Vai lá comer uma colherzinha de açúcar e, depois, vem ler bem o que a gente escreve nas linhas e nas entrelinhas.
Já agora, explica onde é que se especulou - só não especula quem tiver lido o que diz a Procuradora de Manhattan? Bem, eu não vou ler, tu já disseste e eu acredito - comecei por dizer que a verdade ainda tem um longo caminho a percorrer. É especular?
De Carlos Mesquita a 2 de Julho de 2011
Augusta. Essa do áçucar dispenso, queres matar-me ou quê? Não sabes que sou diabético?
Quando dizes "a gente" queres dizer o Carlos Loures, com esse estou de acordo.
Mas olha que há aí "gente" que Viu violações.
Eu espero que os profissionais da investigação e da Justiça esclareçam o caso, neste como em todos, não julgo nem condeno pelas aparências, nem pelo sexo ou pela condição social.
Ai, desculpa, não te quero matar, não! Só não quero que chames especulações às discussões. Estes assuntos dão pano para mangas. Mas, agora, fico-me por aqui.
A Manuela Degerine não viu nada nem diz que viu, limita-se a chamar a atenção para o facto de que o argumento contra a existência da violação é a mulher ser mentirosa. Eu, limito-me a tirar o chapéu, a quem, em vez de ver tenebrosas manigâncias anti-PS vê a luta desigual entre o poder e o dinheiro e uma mulher da limpeza, eventualmente mentirosa.

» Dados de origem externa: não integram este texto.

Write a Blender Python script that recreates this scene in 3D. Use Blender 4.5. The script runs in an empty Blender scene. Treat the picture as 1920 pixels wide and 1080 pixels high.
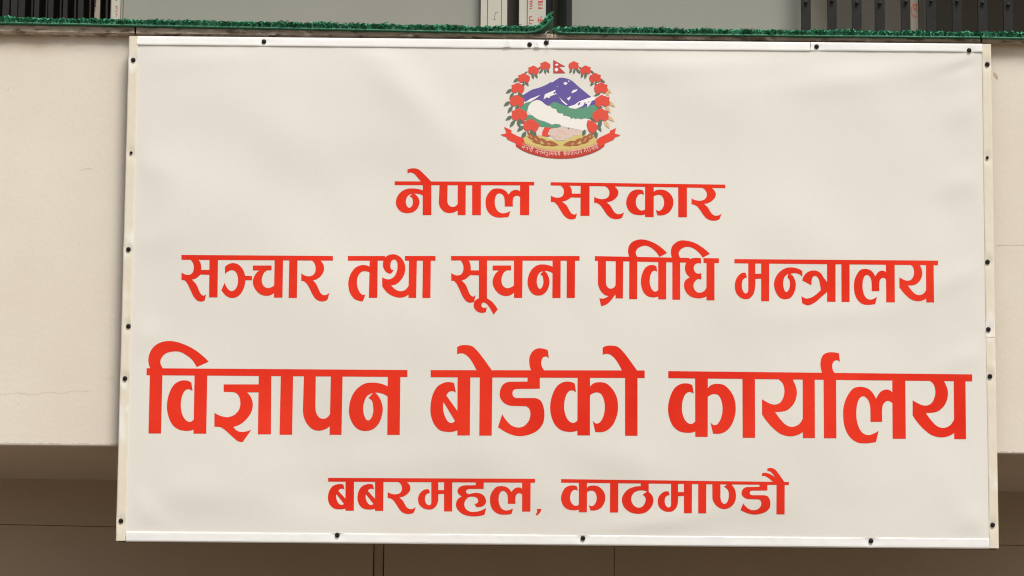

De Carlos Mesquita a 2 de Julho de 2011
Carlos. Se não especulaste, e não, não é contigo.
Especulação é o título, o final, e alguns comentários;
a violação não foi provada, é para isso o julgamento- se houver, coisa que não acredito, (especulação minha).
Dou aqui encerrada a minha participação neste assunto.
Pois dás. E o PS francês é que está down, as pessoas não interessam. O texto da Manuela é uma pedrada no charco. E já agora o título é soberbo e é dela!